YOUR GOAL –
Extract the listing in its entirety, keeping each line identical to the original.

RECORDS FOR PROCESSING –

• • • •

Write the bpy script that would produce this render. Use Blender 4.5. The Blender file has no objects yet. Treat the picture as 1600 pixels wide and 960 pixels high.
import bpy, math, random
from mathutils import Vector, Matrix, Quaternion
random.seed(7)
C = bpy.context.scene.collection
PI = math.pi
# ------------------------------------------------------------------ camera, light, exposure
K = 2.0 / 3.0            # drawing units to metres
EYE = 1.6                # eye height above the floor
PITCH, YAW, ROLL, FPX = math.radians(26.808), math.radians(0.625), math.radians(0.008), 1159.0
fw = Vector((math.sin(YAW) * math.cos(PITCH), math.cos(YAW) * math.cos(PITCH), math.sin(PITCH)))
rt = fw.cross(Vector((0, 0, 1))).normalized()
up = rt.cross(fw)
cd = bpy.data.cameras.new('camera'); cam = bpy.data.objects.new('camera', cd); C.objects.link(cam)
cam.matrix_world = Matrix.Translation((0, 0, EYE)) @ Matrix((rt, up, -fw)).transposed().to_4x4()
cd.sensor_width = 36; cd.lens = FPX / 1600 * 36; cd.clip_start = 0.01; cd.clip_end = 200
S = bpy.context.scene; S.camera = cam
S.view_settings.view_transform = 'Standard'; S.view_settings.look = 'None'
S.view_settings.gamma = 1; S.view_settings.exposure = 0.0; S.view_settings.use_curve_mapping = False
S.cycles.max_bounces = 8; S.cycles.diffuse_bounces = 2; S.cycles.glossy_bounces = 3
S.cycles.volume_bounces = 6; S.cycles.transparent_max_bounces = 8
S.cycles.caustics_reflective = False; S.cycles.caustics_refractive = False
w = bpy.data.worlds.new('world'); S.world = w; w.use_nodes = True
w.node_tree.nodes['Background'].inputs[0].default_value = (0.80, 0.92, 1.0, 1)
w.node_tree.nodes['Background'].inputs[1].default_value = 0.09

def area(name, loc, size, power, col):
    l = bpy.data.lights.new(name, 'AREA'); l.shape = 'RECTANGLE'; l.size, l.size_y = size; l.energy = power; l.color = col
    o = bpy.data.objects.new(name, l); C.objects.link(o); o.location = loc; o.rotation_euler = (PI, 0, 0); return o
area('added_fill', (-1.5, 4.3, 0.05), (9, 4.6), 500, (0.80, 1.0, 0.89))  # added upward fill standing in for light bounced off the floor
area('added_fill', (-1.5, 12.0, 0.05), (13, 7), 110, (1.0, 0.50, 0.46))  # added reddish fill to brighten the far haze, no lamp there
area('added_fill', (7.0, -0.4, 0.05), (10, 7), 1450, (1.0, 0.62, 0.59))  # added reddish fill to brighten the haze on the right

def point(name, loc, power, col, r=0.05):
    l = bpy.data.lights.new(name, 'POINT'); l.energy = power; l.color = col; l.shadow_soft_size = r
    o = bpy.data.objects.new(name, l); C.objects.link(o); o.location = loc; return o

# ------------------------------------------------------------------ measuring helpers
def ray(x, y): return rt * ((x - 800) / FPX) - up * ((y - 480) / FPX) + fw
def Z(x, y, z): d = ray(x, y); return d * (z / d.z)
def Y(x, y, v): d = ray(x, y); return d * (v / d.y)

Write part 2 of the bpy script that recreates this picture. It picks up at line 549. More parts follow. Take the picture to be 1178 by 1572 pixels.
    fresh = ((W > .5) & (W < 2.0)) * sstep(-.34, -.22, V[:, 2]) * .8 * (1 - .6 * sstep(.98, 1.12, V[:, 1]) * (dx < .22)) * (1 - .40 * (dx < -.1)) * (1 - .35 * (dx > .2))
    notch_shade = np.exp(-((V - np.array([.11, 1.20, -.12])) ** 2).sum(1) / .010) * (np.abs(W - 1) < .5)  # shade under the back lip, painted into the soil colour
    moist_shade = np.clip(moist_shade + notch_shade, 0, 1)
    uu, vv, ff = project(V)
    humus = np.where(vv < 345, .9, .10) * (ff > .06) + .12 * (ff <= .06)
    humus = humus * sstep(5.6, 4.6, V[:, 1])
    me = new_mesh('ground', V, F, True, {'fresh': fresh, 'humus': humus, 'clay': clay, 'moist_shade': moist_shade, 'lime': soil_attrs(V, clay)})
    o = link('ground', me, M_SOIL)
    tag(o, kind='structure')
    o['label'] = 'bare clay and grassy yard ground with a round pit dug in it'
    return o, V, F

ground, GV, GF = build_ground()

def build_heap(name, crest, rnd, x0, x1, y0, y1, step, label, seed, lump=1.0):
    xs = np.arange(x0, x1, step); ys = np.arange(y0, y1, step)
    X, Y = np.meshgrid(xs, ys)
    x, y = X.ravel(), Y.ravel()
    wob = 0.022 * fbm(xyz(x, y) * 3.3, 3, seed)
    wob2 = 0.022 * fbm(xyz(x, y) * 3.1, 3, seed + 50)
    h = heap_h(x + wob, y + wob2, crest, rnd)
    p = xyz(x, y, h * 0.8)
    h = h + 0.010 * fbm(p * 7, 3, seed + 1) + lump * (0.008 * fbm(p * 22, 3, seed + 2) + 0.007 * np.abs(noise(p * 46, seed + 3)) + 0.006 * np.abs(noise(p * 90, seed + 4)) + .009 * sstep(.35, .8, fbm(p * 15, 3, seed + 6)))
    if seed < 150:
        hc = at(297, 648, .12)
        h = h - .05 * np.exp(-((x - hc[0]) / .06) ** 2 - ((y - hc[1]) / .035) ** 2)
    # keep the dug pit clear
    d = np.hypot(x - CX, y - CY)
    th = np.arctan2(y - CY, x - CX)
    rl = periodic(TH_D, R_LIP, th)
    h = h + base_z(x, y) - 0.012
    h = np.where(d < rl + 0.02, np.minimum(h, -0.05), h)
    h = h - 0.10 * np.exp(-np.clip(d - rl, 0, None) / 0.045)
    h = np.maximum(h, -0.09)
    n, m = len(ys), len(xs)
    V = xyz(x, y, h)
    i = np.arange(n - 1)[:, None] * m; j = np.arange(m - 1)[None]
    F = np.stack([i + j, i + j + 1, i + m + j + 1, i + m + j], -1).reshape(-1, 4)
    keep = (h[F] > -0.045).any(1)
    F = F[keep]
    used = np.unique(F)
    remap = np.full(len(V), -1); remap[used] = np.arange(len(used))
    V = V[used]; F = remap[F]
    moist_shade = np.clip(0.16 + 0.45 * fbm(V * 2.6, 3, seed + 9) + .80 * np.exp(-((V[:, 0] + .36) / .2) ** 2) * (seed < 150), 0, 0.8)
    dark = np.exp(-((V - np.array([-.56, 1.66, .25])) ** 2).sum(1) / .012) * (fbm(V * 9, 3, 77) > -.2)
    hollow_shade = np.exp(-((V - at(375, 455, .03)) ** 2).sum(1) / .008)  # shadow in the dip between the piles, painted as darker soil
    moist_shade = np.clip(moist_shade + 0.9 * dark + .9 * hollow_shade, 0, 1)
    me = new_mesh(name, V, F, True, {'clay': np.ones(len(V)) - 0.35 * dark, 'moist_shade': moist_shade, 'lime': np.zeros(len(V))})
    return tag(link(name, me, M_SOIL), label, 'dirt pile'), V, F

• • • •

ANSWER TO THIS EXERCISE –
Write the bpy script that would produce this render. Use Blender 4.5. The Blender file has no objects yet. Treat the picture as 1600 pixels wide and 960 pixels high.
import bpy, math, random
from mathutils import Vector, Matrix, Quaternion
random.seed(7)
C = bpy.context.scene.collection
PI = math.pi
# ------------------------------------------------------------------ camera, light, exposure
K = 2.0 / 3.0            # drawing units to metres
EYE = 1.6                # eye height above the floor
PITCH, YAW, ROLL, FPX = math.radians(26.808), math.radians(0.625), math.radians(0.008), 1159.0
fw = Vector((math.sin(YAW) * math.cos(PITCH), math.cos(YAW) * math.cos(PITCH), math.sin(PITCH)))
rt = fw.cross(Vector((0, 0, 1))).normalized()
up = rt.cross(fw)
cd = bpy.data.cameras.new('camera'); cam = bpy.data.objects.new('camera', cd); C.objects.link(cam)
cam.matrix_world = Matrix.Translation((0, 0, EYE)) @ Matrix((rt, up, -fw)).transposed().to_4x4()
cd.sensor_width = 36; cd.lens = FPX / 1600 * 36; cd.clip_start = 0.01; cd.clip_end = 200
S = bpy.context.scene; S.camera = cam
S.view_settings.view_transform = 'Standard'; S.view_settings.look = 'None'
S.view_settings.gamma = 1; S.view_settings.exposure = 0.0; S.view_settings.use_curve_mapping = False
S.cycles.max_bounces = 8; S.cycles.diffuse_bounces = 2; S.cycles.glossy_bounces = 3
S.cycles.volume_bounces = 6; S.cycles.transparent_max_bounces = 8
S.cycles.caustics_reflective = False; S.cycles.caustics_refractive = False
w = bpy.data.worlds.new('world'); S.world = w; w.use_nodes = True
w.node_tree.nodes['Background'].inputs[0].default_value = (0.80, 0.92, 1.0, 1)
w.node_tree.nodes['Background'].inputs[1].default_value = 0.09

def area(name, loc, size, power, col):
    l = bpy.data.lights.new(name, 'AREA'); l.shape = 'RECTANGLE'; l.size, l.size_y = size; l.energy = power; l.color = col
    o = bpy.data.objects.new(name, l); C.objects.link(o); o.location = loc; o.rotation_euler = (PI, 0, 0); return o
area('added_fill', (-1.5, 4.3, 0.05), (9, 4.6), 500, (0.80, 1.0, 0.89))  # added upward fill standing in for light bounced off the floor
area('added_fill', (-1.5, 12.0, 0.05), (13, 7), 110, (1.0, 0.50, 0.46))  # added reddish fill to brighten the far haze, no lamp there
area('added_fill', (7.0, -0.4, 0.05), (10, 7), 1450, (1.0, 0.62, 0.59))  # added reddish fill to brighten the haze on the right

def point(name, loc, power, col, r=0.05):
    l = bpy.data.lights.new(name, 'POINT'); l.energy = power; l.color = col; l.shadow_soft_size = r
    o = bpy.data.objects.new(name, l); C.objects.link(o); o.location = loc; return o

# ------------------------------------------------------------------ measuring helpers
def ray(x, y): return rt * ((x - 800) / FPX) - up * ((y - 480) / FPX) + fw
def Z(x, y, z): d = ray(x, y); return d * (z / d.z)
def Y(x, y, v): d = ray(x, y); return d * (v / d.y)

Write part 2 of the bpy script that recreates this picture. It picks up at line 549. More parts follow. Take the picture to be 1178 by 1572 pixels.
    fresh = ((W > .5) & (W < 2.0)) * sstep(-.34, -.22, V[:, 2]) * .8 * (1 - .6 * sstep(.98, 1.12, V[:, 1]) * (dx < .22)) * (1 - .40 * (dx < -.1)) * (1 - .35 * (dx > .2))
    notch_shade = np.exp(-((V - np.array([.11, 1.20, -.12])) ** 2).sum(1) / .010) * (np.abs(W - 1) < .5)  # shade under the back lip, painted into the soil colour
    moist_shade = np.clip(moist_shade + notch_shade, 0, 1)
    uu, vv, ff = project(V)
    humus = np.where(vv < 345, .9, .10) * (ff > .06) + .12 * (ff <= .06)
    humus = humus * sstep(5.6, 4.6, V[:, 1])
    me = new_mesh('ground', V, F, True, {'fresh': fresh, 'humus': humus, 'clay': clay, 'moist_shade': moist_shade, 'lime': soil_attrs(V, clay)})
    o = link('ground', me, M_SOIL)
    tag(o, kind='structure')
    o['label'] = 'bare clay and grassy yard ground with a round pit dug in it'
    return o, V, F

ground, GV, GF = build_ground()

def build_heap(name, crest, rnd, x0, x1, y0, y1, step, label, seed, lump=1.0):
    xs = np.arange(x0, x1, step); ys = np.arange(y0, y1, step)
    X, Y = np.meshgrid(xs, ys)
    x, y = X.ravel(), Y.ravel()
    wob = 0.022 * fbm(xyz(x, y) * 3.3, 3, seed)
    wob2 = 0.022 * fbm(xyz(x, y) * 3.1, 3, seed + 50)
    h = heap_h(x + wob, y + wob2, crest, rnd)
    p = xyz(x, y, h * 0.8)
    h = h + 0.010 * fbm(p * 7, 3, seed + 1) + lump * (0.008 * fbm(p * 22, 3, seed + 2) + 0.007 * np.abs(noise(p * 46, seed + 3)) + 0.006 * np.abs(noise(p * 90, seed + 4)) + .009 * sstep(.35, .8, fbm(p * 15, 3, seed + 6)))
    if seed < 150:
        hc = at(297, 648, .12)
        h = h - .05 * np.exp(-((x - hc[0]) / .06) ** 2 - ((y - hc[1]) / .035) ** 2)
    # keep the dug pit clear
    d = np.hypot(x - CX, y - CY)
    th = np.arctan2(y - CY, x - CX)
    rl = periodic(TH_D, R_LIP, th)
    h = h + base_z(x, y) - 0.012
    h = np.where(d < rl + 0.02, np.minimum(h, -0.05), h)
    h = h - 0.10 * np.exp(-np.clip(d - rl, 0, None) / 0.045)
    h = np.maximum(h, -0.09)
    n, m = len(ys), len(xs)
    V = xyz(x, y, h)
    i = np.arange(n - 1)[:, None] * m; j = np.arange(m - 1)[None]
    F = np.stack([i + j, i + j + 1, i + m + j + 1, i + m + j], -1).reshape(-1, 4)
    keep = (h[F] > -0.045).any(1)
    F = F[keep]
    used = np.unique(F)
    remap = np.full(len(V), -1); remap[used] = np.arange(len(used))
    V = V[used]; F = remap[F]
    moist_shade = np.clip(0.16 + 0.45 * fbm(V * 2.6, 3, seed + 9) + .80 * np.exp(-((V[:, 0] + .36) / .2) ** 2) * (seed < 150), 0, 0.8)
    dark = np.exp(-((V - np.array([-.56, 1.66, .25])) ** 2).sum(1) / .012) * (fbm(V * 9, 3, 77) > -.2)
    hollow_shade = np.exp(-((V - at(375, 455, .03)) ** 2).sum(1) / .008)  # shadow in the dip between the piles, painted as darker soil
    moist_shade = np.clip(moist_shade + 0.9 * dark + .9 * hollow_shade, 0, 1)
    me = new_mesh(name, V, F, True, {'clay': np.ones(len(V)) - 0.35 * dark, 'moist_shade': moist_shade, 'lime': np.zeros(len(V))})
    return tag(link(name, me, M_SOIL), label, 'dirt pile'), V, F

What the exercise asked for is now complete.